Board members voted 4-1 on each request to permit the fences, which city staff had recommended denying because the privacy fences would extend into areas the zoning code intends to keep visually open. The board attached three conditions to both approvals: the applicants must obtain a fence permit before installation, the fence cannot exceed six feet in height above grade, and the fence must be installed outside the public right of way.
City staff summarized the two requests during the meeting and recommended denial. Staff noted the lots are through/corner lots with multiple street frontages and that the relevant provision in local law (Hilliard Code section 11.21.021(L)) generally prohibits privacy fences past the build-to line in a front yard. Staff said code allows an aluminum or wrought-iron style fence to be located partway between the build-to line and the property line, but that style does not provide privacy. Staff also provided visual references to several prior variance requests dating from 2011 to 2019 and noted consistency concerns.
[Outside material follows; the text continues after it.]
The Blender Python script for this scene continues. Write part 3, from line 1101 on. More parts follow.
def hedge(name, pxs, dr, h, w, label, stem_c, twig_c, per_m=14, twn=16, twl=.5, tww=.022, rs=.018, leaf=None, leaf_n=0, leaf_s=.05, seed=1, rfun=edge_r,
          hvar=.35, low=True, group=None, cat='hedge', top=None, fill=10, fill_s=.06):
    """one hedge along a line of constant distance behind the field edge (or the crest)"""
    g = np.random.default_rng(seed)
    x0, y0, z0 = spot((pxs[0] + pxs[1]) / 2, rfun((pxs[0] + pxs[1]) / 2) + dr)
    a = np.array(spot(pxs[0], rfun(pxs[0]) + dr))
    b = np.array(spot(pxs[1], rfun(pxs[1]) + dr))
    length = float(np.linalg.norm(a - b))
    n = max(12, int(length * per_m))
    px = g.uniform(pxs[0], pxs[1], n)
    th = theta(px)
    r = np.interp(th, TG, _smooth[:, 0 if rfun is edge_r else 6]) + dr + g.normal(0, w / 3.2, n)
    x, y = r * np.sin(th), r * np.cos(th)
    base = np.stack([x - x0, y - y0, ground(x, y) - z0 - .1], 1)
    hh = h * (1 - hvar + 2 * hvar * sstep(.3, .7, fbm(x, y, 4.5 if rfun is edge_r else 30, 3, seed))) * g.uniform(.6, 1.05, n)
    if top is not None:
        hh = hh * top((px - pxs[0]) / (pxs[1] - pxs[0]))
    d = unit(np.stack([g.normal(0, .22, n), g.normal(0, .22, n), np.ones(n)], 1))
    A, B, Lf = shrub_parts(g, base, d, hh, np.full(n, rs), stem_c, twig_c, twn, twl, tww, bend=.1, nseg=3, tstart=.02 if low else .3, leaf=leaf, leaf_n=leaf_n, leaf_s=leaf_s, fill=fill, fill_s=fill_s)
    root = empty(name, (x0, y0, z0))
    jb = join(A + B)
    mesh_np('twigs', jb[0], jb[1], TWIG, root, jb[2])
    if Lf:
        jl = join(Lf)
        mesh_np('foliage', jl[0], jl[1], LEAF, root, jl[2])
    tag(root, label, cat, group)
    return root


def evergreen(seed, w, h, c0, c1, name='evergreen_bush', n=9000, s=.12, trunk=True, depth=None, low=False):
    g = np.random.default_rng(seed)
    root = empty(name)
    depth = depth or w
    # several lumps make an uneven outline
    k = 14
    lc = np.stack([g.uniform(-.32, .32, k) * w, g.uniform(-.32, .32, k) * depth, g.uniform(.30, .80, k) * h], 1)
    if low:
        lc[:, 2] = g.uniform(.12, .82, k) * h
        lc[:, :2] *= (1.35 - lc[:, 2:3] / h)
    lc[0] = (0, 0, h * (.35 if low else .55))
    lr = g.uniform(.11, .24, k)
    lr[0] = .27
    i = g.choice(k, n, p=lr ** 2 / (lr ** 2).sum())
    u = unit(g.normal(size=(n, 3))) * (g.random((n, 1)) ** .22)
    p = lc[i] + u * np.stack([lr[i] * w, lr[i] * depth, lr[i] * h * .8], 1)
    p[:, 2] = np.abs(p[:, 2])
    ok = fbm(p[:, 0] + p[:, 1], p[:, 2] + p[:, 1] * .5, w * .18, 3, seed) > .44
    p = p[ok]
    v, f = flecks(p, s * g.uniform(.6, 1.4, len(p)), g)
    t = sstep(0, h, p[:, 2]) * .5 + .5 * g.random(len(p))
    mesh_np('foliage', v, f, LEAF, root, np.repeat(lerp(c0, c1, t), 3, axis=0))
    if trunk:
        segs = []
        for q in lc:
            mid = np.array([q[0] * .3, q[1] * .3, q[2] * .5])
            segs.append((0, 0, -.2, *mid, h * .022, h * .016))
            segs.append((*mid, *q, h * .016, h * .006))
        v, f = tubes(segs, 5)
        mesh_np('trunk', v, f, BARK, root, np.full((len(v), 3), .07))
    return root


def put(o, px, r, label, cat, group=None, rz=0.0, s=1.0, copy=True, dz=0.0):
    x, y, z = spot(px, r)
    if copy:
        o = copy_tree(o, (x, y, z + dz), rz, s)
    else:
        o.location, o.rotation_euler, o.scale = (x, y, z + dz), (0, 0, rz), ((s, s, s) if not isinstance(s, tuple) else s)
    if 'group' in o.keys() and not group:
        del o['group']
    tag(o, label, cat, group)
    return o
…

Jeff Bay, owner of Fence and Deck Doctors and the contractor on the Bradford Drive application, told the board he was "confused why we weren't allowed to go" past the build-to line in this case and said the homeowner sought privacy from school traffic and passersby. Bay said posts left on the site were installed by a prior contractor and would be removed before the new fence is installed. He also said the proposed privacy fence would align visually with other fences already present a short distance along the same street.
Staff said the Bradford Drive parcel ' where the proposed fence would be sited in red on the plan ' would have a roughly 5-foot setback from the sidewalk on that frontage, and that the applicant proposed to extend a six-foot privacy fence to the northern face of a detached garage in the northwest corner of the lot. For the Revere Drive parcel staff said the replacement privacy fence would use the exact location of an existing chain-link fence and appeared closer to the right-of-way than the Bradford property'staff estimated the distance at roughly 18 to 24 inches but did not provide a formal survey distance during the hearing.
Board discussion touched on sight-line and uniformity concerns. One member referenced a series of lots on Davidson Road where several similar requests had been approved previously and observed that approving the two current requests would make that stretch more visually consistent with what already exists. Another member expressed concern that the privacy fences could alter the neighborhood's character along the public right of way.
After the votes, the board listed the same installation conditions for both approvals: obtain a fence permit before construction; limit the fence to six feet above grade; and install the fence outside the public right of way. The board recorded the votes 4-1 on each motion; Mills recorded the single dissent on both cases.
Votes at a glance
- BZA 25-25 (3869 Bradford Drive): Variance to permit a six-foot privacy fence past the build-to line on a corner/through lot; approved 4-1. Conditions: fence permit required before installation; maximum height 6 feet; fence installed outside right of way.
- BZA 25-245570 (Revere Drive): Variance to permit a six-foot privacy fence replacing an existing chain-link fence at the same location, sited closer to the right of way; approved 4-1. Conditions: fence permit required before installation; maximum height 6 feet; fence installed outside right of way.
What happened next
The board had no additional cases on the agenda for next month and adjourned after the two votes.